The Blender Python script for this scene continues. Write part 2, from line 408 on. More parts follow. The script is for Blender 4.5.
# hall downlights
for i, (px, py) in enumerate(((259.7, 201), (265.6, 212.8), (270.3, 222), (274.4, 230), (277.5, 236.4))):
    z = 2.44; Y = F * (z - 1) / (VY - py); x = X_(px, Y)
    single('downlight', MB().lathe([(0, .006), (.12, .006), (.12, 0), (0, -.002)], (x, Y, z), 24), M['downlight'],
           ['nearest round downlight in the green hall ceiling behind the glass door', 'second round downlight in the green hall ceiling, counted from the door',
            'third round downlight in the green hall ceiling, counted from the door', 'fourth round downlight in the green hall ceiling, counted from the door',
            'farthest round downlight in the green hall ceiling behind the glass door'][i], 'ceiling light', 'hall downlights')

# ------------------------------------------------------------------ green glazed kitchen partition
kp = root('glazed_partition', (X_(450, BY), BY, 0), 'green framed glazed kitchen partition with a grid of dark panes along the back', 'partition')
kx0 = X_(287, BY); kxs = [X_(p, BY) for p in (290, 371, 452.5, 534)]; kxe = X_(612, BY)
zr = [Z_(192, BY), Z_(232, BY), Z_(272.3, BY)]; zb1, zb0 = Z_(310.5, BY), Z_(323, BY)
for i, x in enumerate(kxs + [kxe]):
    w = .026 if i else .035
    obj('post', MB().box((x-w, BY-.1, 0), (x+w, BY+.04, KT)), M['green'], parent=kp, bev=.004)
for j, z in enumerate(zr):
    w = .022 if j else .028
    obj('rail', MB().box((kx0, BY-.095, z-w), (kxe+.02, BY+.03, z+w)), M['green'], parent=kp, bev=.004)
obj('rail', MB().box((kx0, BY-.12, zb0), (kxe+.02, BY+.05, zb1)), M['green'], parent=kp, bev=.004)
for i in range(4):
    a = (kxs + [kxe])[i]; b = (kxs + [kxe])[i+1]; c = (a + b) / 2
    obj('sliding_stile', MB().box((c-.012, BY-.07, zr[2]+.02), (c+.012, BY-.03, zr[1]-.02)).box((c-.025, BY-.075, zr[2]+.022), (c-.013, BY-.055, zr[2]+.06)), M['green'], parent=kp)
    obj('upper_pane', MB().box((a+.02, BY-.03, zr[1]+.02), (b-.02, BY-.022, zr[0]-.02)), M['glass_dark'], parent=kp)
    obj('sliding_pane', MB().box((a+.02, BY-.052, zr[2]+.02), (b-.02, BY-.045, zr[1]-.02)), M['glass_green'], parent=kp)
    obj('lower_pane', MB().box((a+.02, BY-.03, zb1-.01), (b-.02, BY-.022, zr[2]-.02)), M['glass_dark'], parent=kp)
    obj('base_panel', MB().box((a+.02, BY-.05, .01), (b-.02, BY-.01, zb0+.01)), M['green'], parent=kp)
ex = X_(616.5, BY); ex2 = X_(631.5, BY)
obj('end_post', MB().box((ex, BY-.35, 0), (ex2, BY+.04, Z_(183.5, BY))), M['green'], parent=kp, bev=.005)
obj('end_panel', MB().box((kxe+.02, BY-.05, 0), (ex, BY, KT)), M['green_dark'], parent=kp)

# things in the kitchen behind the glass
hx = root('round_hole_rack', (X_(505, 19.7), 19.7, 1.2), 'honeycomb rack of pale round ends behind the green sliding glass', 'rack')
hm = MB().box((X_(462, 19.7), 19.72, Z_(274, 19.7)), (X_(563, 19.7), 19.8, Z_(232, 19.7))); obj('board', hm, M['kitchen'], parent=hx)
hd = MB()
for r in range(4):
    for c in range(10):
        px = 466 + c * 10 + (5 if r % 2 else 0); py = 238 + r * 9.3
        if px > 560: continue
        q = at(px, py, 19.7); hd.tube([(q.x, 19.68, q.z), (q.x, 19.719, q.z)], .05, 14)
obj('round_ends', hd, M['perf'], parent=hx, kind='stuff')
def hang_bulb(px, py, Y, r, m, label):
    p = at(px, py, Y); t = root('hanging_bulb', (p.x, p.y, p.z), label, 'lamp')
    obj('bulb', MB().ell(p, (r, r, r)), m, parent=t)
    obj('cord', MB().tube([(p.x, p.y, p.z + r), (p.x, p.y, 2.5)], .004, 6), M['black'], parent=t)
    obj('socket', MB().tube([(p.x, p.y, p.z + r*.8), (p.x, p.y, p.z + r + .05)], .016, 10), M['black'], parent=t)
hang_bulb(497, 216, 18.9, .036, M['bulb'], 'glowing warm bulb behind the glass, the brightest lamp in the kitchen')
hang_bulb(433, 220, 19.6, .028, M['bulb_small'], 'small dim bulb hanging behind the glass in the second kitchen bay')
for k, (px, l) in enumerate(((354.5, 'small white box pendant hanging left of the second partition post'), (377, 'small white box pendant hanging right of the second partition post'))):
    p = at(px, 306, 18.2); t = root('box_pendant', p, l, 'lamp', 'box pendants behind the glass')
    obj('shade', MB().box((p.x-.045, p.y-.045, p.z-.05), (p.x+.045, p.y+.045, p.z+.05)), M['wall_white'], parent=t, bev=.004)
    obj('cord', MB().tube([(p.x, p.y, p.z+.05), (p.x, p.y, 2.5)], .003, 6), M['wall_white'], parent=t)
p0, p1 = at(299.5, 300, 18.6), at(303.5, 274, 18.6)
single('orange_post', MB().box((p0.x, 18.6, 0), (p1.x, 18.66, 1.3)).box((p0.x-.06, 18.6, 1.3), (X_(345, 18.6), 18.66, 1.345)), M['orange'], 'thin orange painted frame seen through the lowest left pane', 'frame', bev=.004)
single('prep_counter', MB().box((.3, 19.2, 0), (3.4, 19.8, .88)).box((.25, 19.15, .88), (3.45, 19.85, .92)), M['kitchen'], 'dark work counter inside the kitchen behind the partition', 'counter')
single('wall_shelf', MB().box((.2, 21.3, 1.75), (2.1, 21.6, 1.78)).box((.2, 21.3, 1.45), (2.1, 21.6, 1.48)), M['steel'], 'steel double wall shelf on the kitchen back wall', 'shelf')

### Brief
Only the number is wanted: how many lines of the material contain the word "from"?

### Reply
3